- _INSTRUCTIONS FOR THE TASK_
Give every line of the material again, exactly as written.

- _DATASET EXCERPT_
— BEGIN —
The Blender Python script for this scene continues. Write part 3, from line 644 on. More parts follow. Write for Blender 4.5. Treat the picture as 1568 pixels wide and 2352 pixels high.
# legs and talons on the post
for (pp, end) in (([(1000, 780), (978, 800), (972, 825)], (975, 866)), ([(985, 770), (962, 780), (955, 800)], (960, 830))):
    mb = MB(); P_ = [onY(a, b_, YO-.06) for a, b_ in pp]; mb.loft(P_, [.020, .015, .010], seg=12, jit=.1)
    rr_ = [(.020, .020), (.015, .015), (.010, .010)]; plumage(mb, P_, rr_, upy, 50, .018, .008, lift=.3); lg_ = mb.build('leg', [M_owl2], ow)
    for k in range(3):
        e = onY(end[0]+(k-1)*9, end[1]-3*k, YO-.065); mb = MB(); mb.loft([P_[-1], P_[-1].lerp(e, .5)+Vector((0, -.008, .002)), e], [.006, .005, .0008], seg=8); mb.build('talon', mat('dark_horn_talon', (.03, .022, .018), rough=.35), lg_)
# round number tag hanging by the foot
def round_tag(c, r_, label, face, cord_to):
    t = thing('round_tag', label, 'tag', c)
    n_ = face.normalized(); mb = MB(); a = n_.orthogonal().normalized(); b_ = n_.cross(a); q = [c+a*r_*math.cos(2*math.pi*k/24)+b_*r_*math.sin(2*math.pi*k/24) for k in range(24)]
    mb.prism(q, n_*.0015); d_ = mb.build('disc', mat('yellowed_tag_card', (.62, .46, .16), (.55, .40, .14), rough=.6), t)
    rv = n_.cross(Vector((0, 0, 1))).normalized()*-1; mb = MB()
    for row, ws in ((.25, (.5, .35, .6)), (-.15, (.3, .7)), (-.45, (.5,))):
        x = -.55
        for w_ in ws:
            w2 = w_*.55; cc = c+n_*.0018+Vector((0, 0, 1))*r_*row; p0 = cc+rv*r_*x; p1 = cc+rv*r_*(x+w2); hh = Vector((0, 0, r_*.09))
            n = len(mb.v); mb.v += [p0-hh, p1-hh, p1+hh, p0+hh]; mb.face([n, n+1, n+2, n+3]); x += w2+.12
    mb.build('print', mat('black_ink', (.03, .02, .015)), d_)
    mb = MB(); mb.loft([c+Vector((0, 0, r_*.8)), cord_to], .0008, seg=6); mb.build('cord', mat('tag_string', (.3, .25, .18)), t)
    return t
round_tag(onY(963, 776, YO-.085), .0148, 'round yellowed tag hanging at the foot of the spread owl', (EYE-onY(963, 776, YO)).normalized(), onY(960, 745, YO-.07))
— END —
- _RESPONSE TO THE EXERCISE_
The Blender Python script for this scene continues. Write part 3, from line 644 on. More parts follow. Write for Blender 4.5. Treat the picture as 1568 pixels wide and 2352 pixels high.
# legs and talons on the post
for (pp, end) in (([(1000, 780), (978, 800), (972, 825)], (975, 866)), ([(985, 770), (962, 780), (955, 800)], (960, 830))):
    mb = MB(); P_ = [onY(a, b_, YO-.06) for a, b_ in pp]; mb.loft(P_, [.020, .015, .010], seg=12, jit=.1)
    rr_ = [(.020, .020), (.015, .015), (.010, .010)]; plumage(mb, P_, rr_, upy, 50, .018, .008, lift=.3); lg_ = mb.build('leg', [M_owl2], ow)
    for k in range(3):
        e = onY(end[0]+(k-1)*9, end[1]-3*k, YO-.065); mb = MB(); mb.loft([P_[-1], P_[-1].lerp(e, .5)+Vector((0, -.008, .002)), e], [.006, .005, .0008], seg=8); mb.build('talon', mat('dark_horn_talon', (.03, .022, .018), rough=.35), lg_)
# round number tag hanging by the foot
def round_tag(c, r_, label, face, cord_to):
    t = thing('round_tag', label, 'tag', c)
    n_ = face.normalized(); mb = MB(); a = n_.orthogonal().normalized(); b_ = n_.cross(a); q = [c+a*r_*math.cos(2*math.pi*k/24)+b_*r_*math.sin(2*math.pi*k/24) for k in range(24)]
    mb.prism(q, n_*.0015); d_ = mb.build('disc', mat('yellowed_tag_card', (.62, .46, .16), (.55, .40, .14), rough=.6), t)
    rv = n_.cross(Vector((0, 0, 1))).normalized()*-1; mb = MB()
    for row, ws in ((.25, (.5, .35, .6)), (-.15, (.3, .7)), (-.45, (.5,))):
        x = -.55
        for w_ in ws:
            w2 = w_*.55; cc = c+n_*.0018+Vector((0, 0, 1))*r_*row; p0 = cc+rv*r_*x; p1 = cc+rv*r_*(x+w2); hh = Vector((0, 0, r_*.09))
            n = len(mb.v); mb.v += [p0-hh, p1-hh, p1+hh, p0+hh]; mb.face([n, n+1, n+2, n+3]); x += w2+.12
    mb.build('print', mat('black_ink', (.03, .02, .015)), d_)
    mb = MB(); mb.loft([c+Vector((0, 0, r_*.8)), cord_to], .0008, seg=6); mb.build('cord', mat('tag_string', (.3, .25, .18)), t)
    return t
round_tag(onY(963, 776, YO-.085), .0148, 'round yellowed tag hanging at the foot of the spread owl', (EYE-onY(963, 776, YO)).normalized(), onY(960, 745, YO-.07))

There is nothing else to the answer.